Even to hard-boiled historians and philosophers of science like us, such museums offer something new to associate. So come along on a meandering walk through four recently refurbished museums, the Berlin Humboldt Forum, University Museum Utrecht, Ghent University Museum, and Teylers Museum in Haarlem, a walk across national borders, monumental thresholds, and other boundaries that structure our world from the periphery of our gaze.

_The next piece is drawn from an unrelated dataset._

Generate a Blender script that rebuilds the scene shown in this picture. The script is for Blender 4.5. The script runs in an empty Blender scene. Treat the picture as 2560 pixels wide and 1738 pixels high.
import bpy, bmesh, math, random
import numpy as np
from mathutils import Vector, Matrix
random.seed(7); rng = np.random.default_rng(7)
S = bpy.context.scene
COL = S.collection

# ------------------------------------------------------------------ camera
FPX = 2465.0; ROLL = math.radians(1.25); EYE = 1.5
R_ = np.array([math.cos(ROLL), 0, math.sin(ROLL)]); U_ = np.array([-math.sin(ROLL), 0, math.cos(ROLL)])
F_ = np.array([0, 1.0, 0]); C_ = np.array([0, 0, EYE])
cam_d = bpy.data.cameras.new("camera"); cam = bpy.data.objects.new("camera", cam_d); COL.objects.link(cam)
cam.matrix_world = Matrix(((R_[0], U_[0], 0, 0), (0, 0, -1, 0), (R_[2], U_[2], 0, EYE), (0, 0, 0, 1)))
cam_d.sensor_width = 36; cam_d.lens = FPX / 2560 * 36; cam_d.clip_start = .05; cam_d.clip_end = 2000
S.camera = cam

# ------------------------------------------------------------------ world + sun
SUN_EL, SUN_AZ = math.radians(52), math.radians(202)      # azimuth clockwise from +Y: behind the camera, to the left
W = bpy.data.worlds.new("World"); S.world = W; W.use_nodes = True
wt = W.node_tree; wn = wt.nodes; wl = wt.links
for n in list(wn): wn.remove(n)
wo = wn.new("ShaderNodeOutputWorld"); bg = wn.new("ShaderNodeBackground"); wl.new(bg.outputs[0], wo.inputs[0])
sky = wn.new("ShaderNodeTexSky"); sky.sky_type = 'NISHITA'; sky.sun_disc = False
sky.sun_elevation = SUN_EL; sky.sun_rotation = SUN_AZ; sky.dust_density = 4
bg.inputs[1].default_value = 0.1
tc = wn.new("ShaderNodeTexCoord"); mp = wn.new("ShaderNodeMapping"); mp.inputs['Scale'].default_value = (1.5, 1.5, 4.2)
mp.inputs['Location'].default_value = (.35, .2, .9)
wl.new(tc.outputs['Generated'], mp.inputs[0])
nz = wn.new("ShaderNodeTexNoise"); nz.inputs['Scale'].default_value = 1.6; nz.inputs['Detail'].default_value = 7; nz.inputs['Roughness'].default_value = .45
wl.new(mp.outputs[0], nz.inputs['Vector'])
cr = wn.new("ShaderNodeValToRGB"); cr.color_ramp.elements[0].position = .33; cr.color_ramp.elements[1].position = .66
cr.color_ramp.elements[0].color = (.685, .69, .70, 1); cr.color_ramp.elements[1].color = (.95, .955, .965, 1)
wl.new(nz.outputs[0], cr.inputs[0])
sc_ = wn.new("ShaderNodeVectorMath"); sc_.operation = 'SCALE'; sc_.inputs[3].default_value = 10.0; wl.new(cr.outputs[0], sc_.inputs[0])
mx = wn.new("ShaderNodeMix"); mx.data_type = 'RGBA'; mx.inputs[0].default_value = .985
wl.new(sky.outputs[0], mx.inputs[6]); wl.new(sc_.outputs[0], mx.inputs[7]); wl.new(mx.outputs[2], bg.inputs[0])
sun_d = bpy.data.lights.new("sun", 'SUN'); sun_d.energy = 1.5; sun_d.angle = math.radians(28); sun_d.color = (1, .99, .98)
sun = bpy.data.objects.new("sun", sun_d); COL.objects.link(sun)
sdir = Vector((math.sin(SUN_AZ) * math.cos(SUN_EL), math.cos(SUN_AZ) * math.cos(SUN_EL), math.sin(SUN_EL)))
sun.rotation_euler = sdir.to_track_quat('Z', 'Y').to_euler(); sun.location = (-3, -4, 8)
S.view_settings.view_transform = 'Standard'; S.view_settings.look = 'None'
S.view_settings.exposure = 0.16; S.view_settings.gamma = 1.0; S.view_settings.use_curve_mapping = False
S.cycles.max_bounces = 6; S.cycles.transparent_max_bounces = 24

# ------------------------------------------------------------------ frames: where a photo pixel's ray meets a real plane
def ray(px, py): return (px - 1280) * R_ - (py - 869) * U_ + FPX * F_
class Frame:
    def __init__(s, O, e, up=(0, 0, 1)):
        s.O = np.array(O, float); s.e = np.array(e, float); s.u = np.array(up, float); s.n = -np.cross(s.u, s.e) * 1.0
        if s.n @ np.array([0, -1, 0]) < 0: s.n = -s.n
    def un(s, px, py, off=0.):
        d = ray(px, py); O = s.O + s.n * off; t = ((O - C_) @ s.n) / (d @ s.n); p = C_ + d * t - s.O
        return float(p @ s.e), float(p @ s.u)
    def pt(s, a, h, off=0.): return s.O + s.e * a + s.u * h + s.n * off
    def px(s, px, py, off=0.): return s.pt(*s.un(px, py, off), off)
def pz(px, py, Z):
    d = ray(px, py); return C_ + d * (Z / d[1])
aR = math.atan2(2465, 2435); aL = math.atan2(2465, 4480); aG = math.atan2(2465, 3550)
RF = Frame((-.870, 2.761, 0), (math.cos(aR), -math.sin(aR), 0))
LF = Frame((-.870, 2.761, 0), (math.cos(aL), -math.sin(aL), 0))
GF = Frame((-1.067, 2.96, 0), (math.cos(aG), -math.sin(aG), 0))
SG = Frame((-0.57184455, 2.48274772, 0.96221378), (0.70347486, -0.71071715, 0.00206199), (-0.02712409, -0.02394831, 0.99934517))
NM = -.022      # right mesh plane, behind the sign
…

After Nature in the Humboldt Forum: Crossing coloniality and the authority of prescribed paths

Humongous as it is, the Humboldt Forum dictates that you start on the outside. You’ve just strolled past a fair share of monuments to Berlin’s history to get here, though few places broadcast Germany’s pasts more loudly than the massive Humboldt Forum, which opened its massive doors in 2020. As the Royal Palace, the building was inhabited by Prussian kings and an emperor and then neglected by anti-monarchist Nazis. Burned, but not destroyed in WWII, the German Democratic Republic (GDR) nevertheless replaced the building with a “People’s Palace” (also an asbestos palace).4 Finally, after countless controversies, it was rebuilt as massively and with the same exterior as the imperial palace. You cross the threshold and walk to the massive counters, and you pay… nothing. Naturally, your money wouldn’t matter much against the billion euros of tax money already invested in the place.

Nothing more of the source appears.